Data:
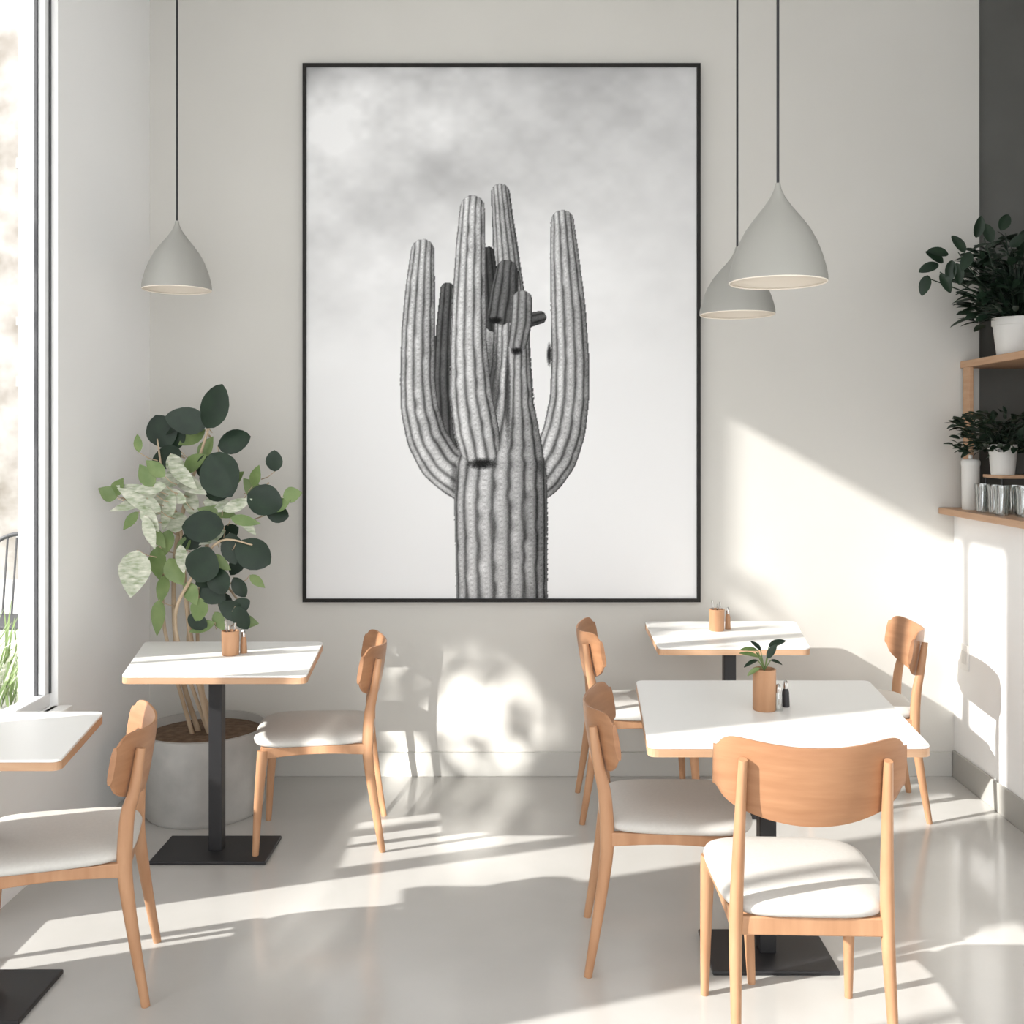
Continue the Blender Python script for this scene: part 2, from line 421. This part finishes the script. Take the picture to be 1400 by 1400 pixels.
pl=empty('rubber_plant')
pc=Vector((-1.39,4.50,0))
lathe('planter',[(0,.0),(.235,.0),(.25,.02),(.268,.345),(.270,.36),(.255,.362),(.248,.32),(0,.32)],M['conc'],pl,pc,64)
lathe('soil',[(0,.335),(.15,.337),(.250,.328)],M['soil'],pl,pc,40)
def stem(pts,rads,name='stem'):
    tube(name,pts,rads,M['bark'],pl,8,(1,1),5); 
root=lambda dx,dy:(pc.x+dx,pc.y+dy,.32)
stem([root(-.03,.02),P(243,900,4.47),P(238,780,4.46),P(250,700,4.46),P(268,640,4.45),P(290,570,4.46)],[.012,.011,.010,.009,.007,.004])
stem([root(.03,-.02),P(262,880,4.42),P(252,790,4.42),P(246,720,4.44),P(225,660,4.44),P(215,600,4.46)],[.012,.011,.010,.008,.006,.003])
stem([root(.05,.04),P(258,890,4.5),P(275,800,4.5),P(290,720,4.5),P(330,690,4.48),P(368,660,4.46)],[.011,.010,.009,.008,.006,.003])
stem([root(-.04,-.03),P(225,860,4.44),P(222,760,4.42),P(200,700,4.36),P(165,680,4.30)],[.010,.008,.007,.005,.003])
stem([root(.0,.05),P(270,860,4.5),P(300,800,4.5),P(325,820,4.46),P(345,850,4.44)],[.010,.008,.006,.004,.003])
stem([root(.02,.0),P(240,860,4.38),P(262,790,4.38),P(300,740,4.36),P(345,745,4.36)],[.009,.008,.007,.005,.003])
LV=Leaves()
big=[(292,555,62,44,70,0,4.42),(254,575,54,34,170,0,4.44),(221,590,46,38,110,0,4.48),(319,602,44,36,20,0,4.42),(303,650,66,54,-60,0,4.36),
(228,625,40,32,200,0,4.46),(277,720,56,40,180,0,4.36),(277,772,50,44,-110,0,4.34),(346,757,52,40,-30,0,4.36),(375,630,28,22,90,0,4.42),
(362,684,48,40,-20,0,4.38),(318,750,42,28,-80,0,4.40),(345,668,36,20,130,1,4.44),(380,703,34,22,-10,0,4.42),(268,632,40,22,30,1,4.44),
(262,598,40,24,210,1,4.50),(183,785,62,40,-95,2,4.36),(190,683,62,22,150,2,4.38),(218,690,60,26,-140,2,4.36),(233,655,50,26,-160,2,4.36),
(262,663,50,22,-30,2,4.38),(147,674,26,20,150,1,4.40),(162,665,26,18,60,1,4.42),(188,606,24,12,95,1,4.42),(400,676,26,20,10,1,4.40),(206,710,40,20,-60,2,4.40),
(240,715,34,26,190,2,4.40),(216,770,44,24,-85,1,4.40),(240,782,40,26,-60,1,4.38),(216,845,48,18,-95,1,4.38),(290,812,38,26,-20,0,4.38),
(272,835,34,22,-100,1,4.38),(300,795,36,30,-70,0,4.36),(327,803,30,18,-60,0,4.4),(318,835,40,24,-30,0,4.38),(338,850,30,18,-10,1,4.38),(276,858,34,16,-160,1,4.38),
(330,828,26,20,30,0,4.38),(305,700,38,16,-20,1,4.42),(340,720,30,12,-50,2,4.4),(250,748,32,16,-120,1,4.42),(200,650,34,20,120,1,4.46),(300,690,44,20,-10,2,4.42),
(262,690,40,20,-70,2,4.42),(325,770,36,20,-120,0,4.44),(212,640,34,18,140,1,4.44),(282,612,34,20,60,1,4.48),(228,742,34,18,-100,1,4.4),(352,795,26,12,-40,1,4.4),
(178,712,30,14,-130,1,4.4),(240,600,34,24,60,0,4.5),(308,825,26,18,-90,0,4.42),(282,640,36,26,100,0,4.44),
(232,580,36,26,40,0,4.5),(300,670,40,28,200,0,4.42),(262,740,30,22,-20,0,4.42),(312,730,34,24,30,0,4.44),(240,640,40,22,-70,2,4.38),(205,668,40,18,190,2,4.34),(285,700,30,16,160,1,4.4),(300,850,28,16,-60,1,4.4),
(185,670,52,16,165,2,4.3),(175,690,50,15,200,2,4.3),(228,700,54,18,-110,2,4.32),(205,728,46,16,-75,2,4.32),(250,650,52,18,-45,2,4.34),(325,690,44,16,20,2,4.38),(335,712,40,14,-10,1,4.38),(350,650,30,16,70,1,4.4),(322,655,32,16,40,1,4.4),
(222,806,38,18,-100,1,4.38),(262,812,34,20,-60,1,4.38),(248,765,38,18,-80,2,4.36),(300,770,34,18,-30,1,4.38),(385,690,30,18,30,1,4.4),(290,735,40,16,-150,2,4.38),(215,735,34,16,-50,1,4.38),(236,676,40,16,150,2,4.33),(270,850,30,20,-30,0,4.38),(330,845,34,22,-60,0,4.36),(284,790,36,26,-150,0,4.4)]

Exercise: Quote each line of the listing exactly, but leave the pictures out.

Exercise response:
Continue the Blender Python script for this scene: part 2, from line 421. This part finishes the script. Take the picture to be 1400 by 1400 pixels.
pl=empty('rubber_plant')
pc=Vector((-1.39,4.50,0))
lathe('planter',[(0,.0),(.235,.0),(.25,.02),(.268,.345),(.270,.36),(.255,.362),(.248,.32),(0,.32)],M['conc'],pl,pc,64)
lathe('soil',[(0,.335),(.15,.337),(.250,.328)],M['soil'],pl,pc,40)
def stem(pts,rads,name='stem'):
    tube(name,pts,rads,M['bark'],pl,8,(1,1),5); 
root=lambda dx,dy:(pc.x+dx,pc.y+dy,.32)
stem([root(-.03,.02),P(243,900,4.47),P(238,780,4.46),P(250,700,4.46),P(268,640,4.45),P(290,570,4.46)],[.012,.011,.010,.009,.007,.004])
stem([root(.03,-.02),P(262,880,4.42),P(252,790,4.42),P(246,720,4.44),P(225,660,4.44),P(215,600,4.46)],[.012,.011,.010,.008,.006,.003])
stem([root(.05,.04),P(258,890,4.5),P(275,800,4.5),P(290,720,4.5),P(330,690,4.48),P(368,660,4.46)],[.011,.010,.009,.008,.006,.003])
stem([root(-.04,-.03),P(225,860,4.44),P(222,760,4.42),P(200,700,4.36),P(165,680,4.30)],[.010,.008,.007,.005,.003])
stem([root(.0,.05),P(270,860,4.5),P(300,800,4.5),P(325,820,4.46),P(345,850,4.44)],[.010,.008,.006,.004,.003])
stem([root(.02,.0),P(240,860,4.38),P(262,790,4.38),P(300,740,4.36),P(345,745,4.36)],[.009,.008,.007,.005,.003])
LV=Leaves()
big=[(292,555,62,44,70,0,4.42),(254,575,54,34,170,0,4.44),(221,590,46,38,110,0,4.48),(319,602,44,36,20,0,4.42),(303,650,66,54,-60,0,4.36),
(228,625,40,32,200,0,4.46),(277,720,56,40,180,0,4.36),(277,772,50,44,-110,0,4.34),(346,757,52,40,-30,0,4.36),(375,630,28,22,90,0,4.42),
(362,684,48,40,-20,0,4.38),(318,750,42,28,-80,0,4.40),(345,668,36,20,130,1,4.44),(380,703,34,22,-10,0,4.42),(268,632,40,22,30,1,4.44),
(262,598,40,24,210,1,4.50),(183,785,62,40,-95,2,4.36),(190,683,62,22,150,2,4.38),(218,690,60,26,-140,2,4.36),(233,655,50,26,-160,2,4.36),
(262,663,50,22,-30,2,4.38),(147,674,26,20,150,1,4.40),(162,665,26,18,60,1,4.42),(188,606,24,12,95,1,4.42),(400,676,26,20,10,1,4.40),(206,710,40,20,-60,2,4.40),
(240,715,34,26,190,2,4.40),(216,770,44,24,-85,1,4.40),(240,782,40,26,-60,1,4.38),(216,845,48,18,-95,1,4.38),(290,812,38,26,-20,0,4.38),
(272,835,34,22,-100,1,4.38),(300,795,36,30,-70,0,4.36),(327,803,30,18,-60,0,4.4),(318,835,40,24,-30,0,4.38),(338,850,30,18,-10,1,4.38),(276,858,34,16,-160,1,4.38),
(330,828,26,20,30,0,4.38),(305,700,38,16,-20,1,4.42),(340,720,30,12,-50,2,4.4),(250,748,32,16,-120,1,4.42),(200,650,34,20,120,1,4.46),(300,690,44,20,-10,2,4.42),
(262,690,40,20,-70,2,4.42),(325,770,36,20,-120,0,4.44),(212,640,34,18,140,1,4.44),(282,612,34,20,60,1,4.48),(228,742,34,18,-100,1,4.4),(352,795,26,12,-40,1,4.4),
(178,712,30,14,-130,1,4.4),(240,600,34,24,60,0,4.5),(308,825,26,18,-90,0,4.42),(282,640,36,26,100,0,4.44),
(232,580,36,26,40,0,4.5),(300,670,40,28,200,0,4.42),(262,740,30,22,-20,0,4.42),(312,730,34,24,30,0,4.44),(240,640,40,22,-70,2,4.38),(205,668,40,18,190,2,4.34),(285,700,30,16,160,1,4.4),(300,850,28,16,-60,1,4.4),
(185,670,52,16,165,2,4.3),(175,690,50,15,200,2,4.3),(228,700,54,18,-110,2,4.32),(205,728,46,16,-75,2,4.32),(250,650,52,18,-45,2,4.34),(325,690,44,16,20,2,4.38),(335,712,40,14,-10,1,4.38),(350,650,30,16,70,1,4.4),(322,655,32,16,40,1,4.4),
(222,806,38,18,-100,1,4.38),(262,812,34,20,-60,1,4.38),(248,765,38,18,-80,2,4.36),(300,770,34,18,-30,1,4.38),(385,690,30,18,30,1,4.4),(290,735,40,16,-150,2,4.38),(215,735,34,16,-50,1,4.38),(236,676,40,16,150,2,4.33),(270,850,30,20,-30,0,4.38),(330,845,34,22,-60,0,4.36),(284,790,36,26,-150,0,4.4)]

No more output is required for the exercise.